On Behalf of | May 11, 2020 | Criminal Defense

When police place you under arrest, it can be difficult to think straight. You may be afraid, angry or shocked, and the situation may be chaotic and confusing. More than anything, you just want it all to end as quickly as possible so you can return to your normal life. However, this desire to get things over with may cause you to act in ways that can complicate the situation even more.

It is important to remain calm and remember your rights. Understanding the limits in which law enforcement must work will help you avoid self-incrimination and allow you to recognize when someone is violating your rights. The most immediate rights at risk during your arrest are those described in the Miranda warning.

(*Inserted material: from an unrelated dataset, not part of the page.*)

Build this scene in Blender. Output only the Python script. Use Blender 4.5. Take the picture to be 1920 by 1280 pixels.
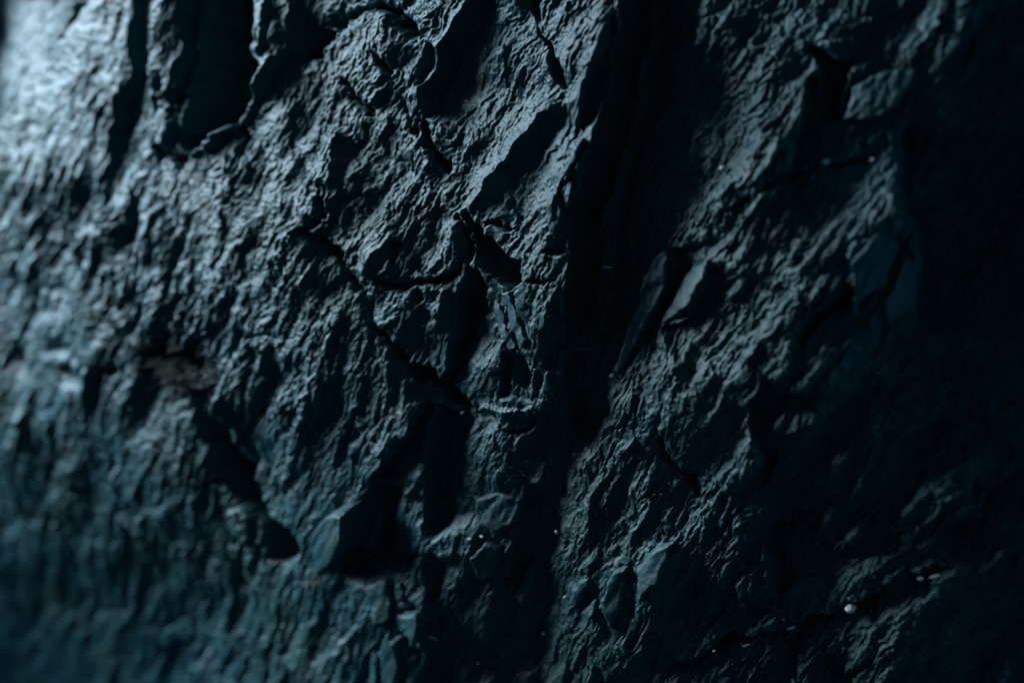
import bpy, math, random
import numpy as np
from mathutils import Vector

# ------------------------------------------------------------------ scene, camera, light
for o in list(bpy.data.objects):
    bpy.data.objects.remove(o, do_unlink=True)
S = bpy.context.scene
COL = S.collection
F32 = np.float32

LENS_K = 0.36                       # half width / distance of a 50 mm lens
FOCUS = 1.98
cam = bpy.data.cameras.new('camera')
cam.lens = 50.0; cam.sensor_width = 36.0
cam.clip_start = 0.05; cam.clip_end = 400.0
cam.dof.use_dof = True
cam.dof.focus_distance = FOCUS
cam.dof.aperture_fstop = 1.1
cam_ob = bpy.data.objects.new('camera', cam); COL.objects.link(cam_ob)
cam_ob.location = (0, 0, 0); cam_ob.rotation_euler = (math.radians(90), 0, 0)
S.camera = cam_ob

SUN_TO = Vector((-0.86, 0.10, 0.50)).normalized()     # towards the sun: far left, beyond the wall, high
world = bpy.data.worlds.new('World'); S.world = world; world.use_nodes = True
wn = world.node_tree; wn.nodes.clear()
sky = wn.nodes.new('ShaderNodeTexSky'); sky.sky_type = 'NISHITA'; sky.sun_disc = False
sky.sun_elevation = math.asin(SUN_TO.z)
sky.sun_rotation = math.atan2(SUN_TO.x, SUN_TO.y)
bg = wn.nodes.new('ShaderNodeBackground'); bg.inputs['Strength'].default_value = 0.085
wo = wn.nodes.new('ShaderNodeOutputWorld')
wn.links.new(sky.outputs[0], bg.inputs[0]); wn.links.new(bg.outputs[0], wo.inputs[0])

sl = bpy.data.lights.new('sun', 'SUN'); sl.energy = 1.25; sl.angle = math.radians(30.0); sl.color = (1.0, 0.92, 0.86)
sun = bpy.data.objects.new('sun', sl); COL.objects.link(sun)
sun.rotation_euler = SUN_TO.to_track_quat('Z', 'Y').to_euler()
sun.location = SUN_TO * 20

vs = S.view_settings
S.display_settings.display_device = 'sRGB'
vs.view_transform = 'Standard'; vs.look = 'None'; vs.exposure = 2.82; vs.gamma = 1.0
vs.use_curve_mapping = False
vs.use_white_balance = True; vs.white_balance_temperature = 4900; vs.white_balance_tint = -4      # the photograph's cool setting
S.cycles.max_bounces = 4; S.cycles.diffuse_bounces = 2; S.cycles.glossy_bounces = 2
S.cycles.use_denoising = True; S.cycles.denoiser = 'OPENIMAGEDENOISE'; S.cycles.denoising_input_passes = 'RGB_ALBEDO_NORMAL'

# ------------------------------------------------------------------ noise
def _hash(ix, iy, seed):
    h = (ix.astype(np.uint32) * np.uint32(374761393)) ^ (iy.astype(np.uint32) * np.uint32(668265263)) ^ np.uint32((seed * 2246822519) & 0xffffffff)
    h = (h ^ (h >> np.uint32(13))) * np.uint32(1274126177)
    h = (h ^ (h >> np.uint32(15))) * np.uint32(2246822519)
    return h ^ (h >> np.uint32(16))

_GA = np.linspace(0, 2 * np.pi, 64, endpoint=False)
_GX = np.cos(_GA).astype(F32); _GY = np.sin(_GA).astype(F32)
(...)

Are you waiving your rights?

Miranda is the nickname for the U.S. Supreme Court decision Miranda v. Arizona, which requires police to remind you of your constitutional rights under the Fifth Amendment. You have probably heard these rights on police shows or maybe even in real situations. At some point after your arrest and before they begin questioning you, police must inform you of these rights:

  • To remain silent and refuse to answer questions
  • To understand that whatever you say during questioning may become evidence against you
  • To have legal counsel at any time after your arrest

It is not enough for you to simply hear those rights. You must clearly invoke them. You can do this by telling police that you choose to exercise your right to remain silent, and then you must remain silent. In fact, if you speak after invoking your right to remain silent, you may imply to police that you are waiving that right. You may also expressly waive your rights by signing a statement, but it is not wise to do so until you speak with an attorney.

Your right to an attorney is critical. Once you inform North Carolina police that you want to speak with your lawyer, they must stop questioning you and allow you to contact one. It is critical that you stay quiet, not even engaging in small talk with investigators, who may try to put you at ease so you will drop your guard. Your attorney will advise you on the best way to respond to investigators’ questions and will evaluate your arrest to determine if police violated your rights in any way.